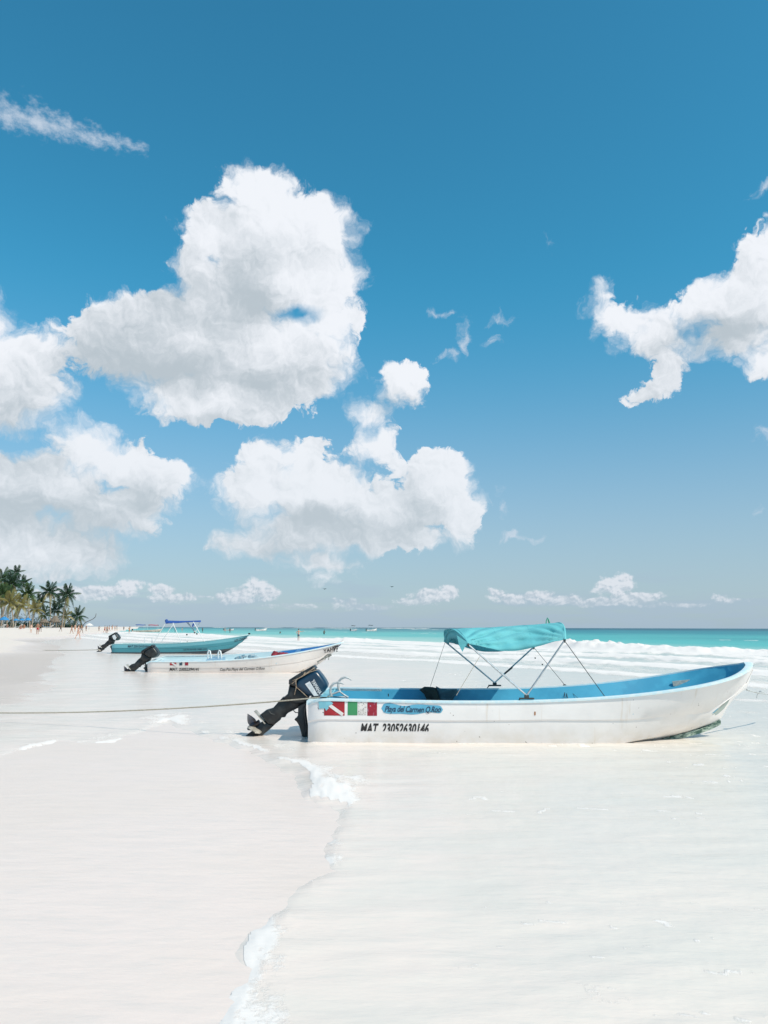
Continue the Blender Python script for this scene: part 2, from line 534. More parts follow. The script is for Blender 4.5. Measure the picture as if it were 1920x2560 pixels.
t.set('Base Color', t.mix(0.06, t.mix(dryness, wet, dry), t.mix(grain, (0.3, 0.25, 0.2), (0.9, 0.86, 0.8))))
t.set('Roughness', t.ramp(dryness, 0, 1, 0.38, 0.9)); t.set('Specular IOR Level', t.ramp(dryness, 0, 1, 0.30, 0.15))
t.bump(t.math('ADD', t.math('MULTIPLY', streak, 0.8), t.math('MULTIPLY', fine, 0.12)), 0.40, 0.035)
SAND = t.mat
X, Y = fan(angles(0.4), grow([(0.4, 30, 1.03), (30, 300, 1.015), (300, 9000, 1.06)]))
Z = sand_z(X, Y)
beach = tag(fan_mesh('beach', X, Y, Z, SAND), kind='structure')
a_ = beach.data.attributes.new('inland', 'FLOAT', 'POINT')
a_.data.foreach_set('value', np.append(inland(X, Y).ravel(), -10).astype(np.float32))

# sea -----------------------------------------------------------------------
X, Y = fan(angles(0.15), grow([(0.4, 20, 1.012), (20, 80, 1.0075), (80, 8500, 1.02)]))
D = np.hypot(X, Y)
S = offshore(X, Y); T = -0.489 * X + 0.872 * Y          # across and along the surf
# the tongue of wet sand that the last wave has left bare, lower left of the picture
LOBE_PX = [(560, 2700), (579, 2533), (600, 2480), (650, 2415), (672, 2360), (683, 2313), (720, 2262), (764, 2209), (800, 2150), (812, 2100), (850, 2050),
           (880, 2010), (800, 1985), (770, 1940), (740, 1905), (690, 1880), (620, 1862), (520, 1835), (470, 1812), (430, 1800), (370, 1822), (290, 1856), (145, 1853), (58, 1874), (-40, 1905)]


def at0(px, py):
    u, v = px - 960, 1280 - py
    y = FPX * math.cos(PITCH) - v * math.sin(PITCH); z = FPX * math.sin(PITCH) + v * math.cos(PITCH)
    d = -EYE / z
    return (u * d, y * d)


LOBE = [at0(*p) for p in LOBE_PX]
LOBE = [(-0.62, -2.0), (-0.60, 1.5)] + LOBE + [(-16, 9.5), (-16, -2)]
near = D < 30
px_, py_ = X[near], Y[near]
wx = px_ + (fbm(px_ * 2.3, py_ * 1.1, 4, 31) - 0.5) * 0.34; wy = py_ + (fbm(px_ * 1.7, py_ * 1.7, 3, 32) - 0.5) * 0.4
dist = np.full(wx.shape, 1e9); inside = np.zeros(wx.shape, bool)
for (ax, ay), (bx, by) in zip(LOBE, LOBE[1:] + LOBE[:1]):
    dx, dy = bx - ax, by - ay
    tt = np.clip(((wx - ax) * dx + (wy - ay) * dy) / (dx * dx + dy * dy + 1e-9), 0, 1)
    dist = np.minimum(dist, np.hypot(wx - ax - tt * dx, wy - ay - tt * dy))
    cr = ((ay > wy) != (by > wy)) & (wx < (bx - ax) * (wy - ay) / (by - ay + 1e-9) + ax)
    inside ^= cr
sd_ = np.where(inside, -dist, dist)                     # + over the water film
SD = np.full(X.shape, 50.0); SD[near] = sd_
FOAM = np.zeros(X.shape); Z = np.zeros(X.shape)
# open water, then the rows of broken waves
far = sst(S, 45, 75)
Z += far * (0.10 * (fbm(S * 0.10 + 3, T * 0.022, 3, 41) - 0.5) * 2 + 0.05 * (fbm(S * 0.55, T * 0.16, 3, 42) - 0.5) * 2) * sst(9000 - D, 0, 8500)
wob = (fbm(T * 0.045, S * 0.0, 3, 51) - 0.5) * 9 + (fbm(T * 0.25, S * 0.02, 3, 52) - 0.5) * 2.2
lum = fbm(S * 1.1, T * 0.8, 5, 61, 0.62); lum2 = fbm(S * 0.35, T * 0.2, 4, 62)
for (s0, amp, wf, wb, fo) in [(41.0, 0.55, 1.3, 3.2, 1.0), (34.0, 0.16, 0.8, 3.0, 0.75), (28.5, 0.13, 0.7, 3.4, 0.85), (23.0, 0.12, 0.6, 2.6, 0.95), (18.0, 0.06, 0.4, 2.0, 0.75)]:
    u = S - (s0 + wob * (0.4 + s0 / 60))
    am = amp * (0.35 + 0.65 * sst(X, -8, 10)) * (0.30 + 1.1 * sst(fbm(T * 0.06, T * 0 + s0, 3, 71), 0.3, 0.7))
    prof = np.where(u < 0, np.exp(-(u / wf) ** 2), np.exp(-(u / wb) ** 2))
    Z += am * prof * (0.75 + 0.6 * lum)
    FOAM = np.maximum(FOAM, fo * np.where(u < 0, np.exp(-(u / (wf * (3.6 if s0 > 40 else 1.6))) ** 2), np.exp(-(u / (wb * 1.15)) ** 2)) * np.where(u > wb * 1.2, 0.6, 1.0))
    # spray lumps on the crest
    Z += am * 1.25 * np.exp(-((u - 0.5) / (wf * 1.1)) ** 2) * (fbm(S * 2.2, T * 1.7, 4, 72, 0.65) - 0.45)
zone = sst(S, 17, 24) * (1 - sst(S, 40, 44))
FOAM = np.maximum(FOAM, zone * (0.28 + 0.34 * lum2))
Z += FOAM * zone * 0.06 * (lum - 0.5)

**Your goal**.
All the lines above are to be given again exactly as they read, with the pictures removed.

**In response**.
Continue the Blender Python script for this scene: part 2, from line 534. More parts follow. The script is for Blender 4.5. Measure the picture as if it were 1920x2560 pixels.
t.set('Base Color', t.mix(0.06, t.mix(dryness, wet, dry), t.mix(grain, (0.3, 0.25, 0.2), (0.9, 0.86, 0.8))))
t.set('Roughness', t.ramp(dryness, 0, 1, 0.38, 0.9)); t.set('Specular IOR Level', t.ramp(dryness, 0, 1, 0.30, 0.15))
t.bump(t.math('ADD', t.math('MULTIPLY', streak, 0.8), t.math('MULTIPLY', fine, 0.12)), 0.40, 0.035)
SAND = t.mat
X, Y = fan(angles(0.4), grow([(0.4, 30, 1.03), (30, 300, 1.015), (300, 9000, 1.06)]))
Z = sand_z(X, Y)
beach = tag(fan_mesh('beach', X, Y, Z, SAND), kind='structure')
a_ = beach.data.attributes.new('inland', 'FLOAT', 'POINT')
a_.data.foreach_set('value', np.append(inland(X, Y).ravel(), -10).astype(np.float32))

# sea -----------------------------------------------------------------------
X, Y = fan(angles(0.15), grow([(0.4, 20, 1.012), (20, 80, 1.0075), (80, 8500, 1.02)]))
D = np.hypot(X, Y)
S = offshore(X, Y); T = -0.489 * X + 0.872 * Y          # across and along the surf
# the tongue of wet sand that the last wave has left bare, lower left of the picture
LOBE_PX = [(560, 2700), (579, 2533), (600, 2480), (650, 2415), (672, 2360), (683, 2313), (720, 2262), (764, 2209), (800, 2150), (812, 2100), (850, 2050),
           (880, 2010), (800, 1985), (770, 1940), (740, 1905), (690, 1880), (620, 1862), (520, 1835), (470, 1812), (430, 1800), (370, 1822), (290, 1856), (145, 1853), (58, 1874), (-40, 1905)]


def at0(px, py):
    u, v = px - 960, 1280 - py
    y = FPX * math.cos(PITCH) - v * math.sin(PITCH); z = FPX * math.sin(PITCH) + v * math.cos(PITCH)
    d = -EYE / z
    return (u * d, y * d)


LOBE = [at0(*p) for p in LOBE_PX]
LOBE = [(-0.62, -2.0), (-0.60, 1.5)] + LOBE + [(-16, 9.5), (-16, -2)]
near = D < 30
px_, py_ = X[near], Y[near]
wx = px_ + (fbm(px_ * 2.3, py_ * 1.1, 4, 31) - 0.5) * 0.34; wy = py_ + (fbm(px_ * 1.7, py_ * 1.7, 3, 32) - 0.5) * 0.4
dist = np.full(wx.shape, 1e9); inside = np.zeros(wx.shape, bool)
for (ax, ay), (bx, by) in zip(LOBE, LOBE[1:] + LOBE[:1]):
    dx, dy = bx - ax, by - ay
    tt = np.clip(((wx - ax) * dx + (wy - ay) * dy) / (dx * dx + dy * dy + 1e-9), 0, 1)
    dist = np.minimum(dist, np.hypot(wx - ax - tt * dx, wy - ay - tt * dy))
    cr = ((ay > wy) != (by > wy)) & (wx < (bx - ax) * (wy - ay) / (by - ay + 1e-9) + ax)
    inside ^= cr
sd_ = np.where(inside, -dist, dist)                     # + over the water film
SD = np.full(X.shape, 50.0); SD[near] = sd_
FOAM = np.zeros(X.shape); Z = np.zeros(X.shape)
# open water, then the rows of broken waves
far = sst(S, 45, 75)
Z += far * (0.10 * (fbm(S * 0.10 + 3, T * 0.022, 3, 41) - 0.5) * 2 + 0.05 * (fbm(S * 0.55, T * 0.16, 3, 42) - 0.5) * 2) * sst(9000 - D, 0, 8500)
wob = (fbm(T * 0.045, S * 0.0, 3, 51) - 0.5) * 9 + (fbm(T * 0.25, S * 0.02, 3, 52) - 0.5) * 2.2
lum = fbm(S * 1.1, T * 0.8, 5, 61, 0.62); lum2 = fbm(S * 0.35, T * 0.2, 4, 62)
for (s0, amp, wf, wb, fo) in [(41.0, 0.55, 1.3, 3.2, 1.0), (34.0, 0.16, 0.8, 3.0, 0.75), (28.5, 0.13, 0.7, 3.4, 0.85), (23.0, 0.12, 0.6, 2.6, 0.95), (18.0, 0.06, 0.4, 2.0, 0.75)]:
    u = S - (s0 + wob * (0.4 + s0 / 60))
    am = amp * (0.35 + 0.65 * sst(X, -8, 10)) * (0.30 + 1.1 * sst(fbm(T * 0.06, T * 0 + s0, 3, 71), 0.3, 0.7))
    prof = np.where(u < 0, np.exp(-(u / wf) ** 2), np.exp(-(u / wb) ** 2))
    Z += am * prof * (0.75 + 0.6 * lum)
    FOAM = np.maximum(FOAM, fo * np.where(u < 0, np.exp(-(u / (wf * (3.6 if s0 > 40 else 1.6))) ** 2), np.exp(-(u / (wb * 1.15)) ** 2)) * np.where(u > wb * 1.2, 0.6, 1.0))
    # spray lumps on the crest
    Z += am * 1.25 * np.exp(-((u - 0.5) / (wf * 1.1)) ** 2) * (fbm(S * 2.2, T * 1.7, 4, 72, 0.65) - 0.45)
zone = sst(S, 17, 24) * (1 - sst(S, 40, 44))
FOAM = np.maximum(FOAM, zone * (0.28 + 0.34 * lum2))
Z += FOAM * zone * 0.06 * (lum - 0.5)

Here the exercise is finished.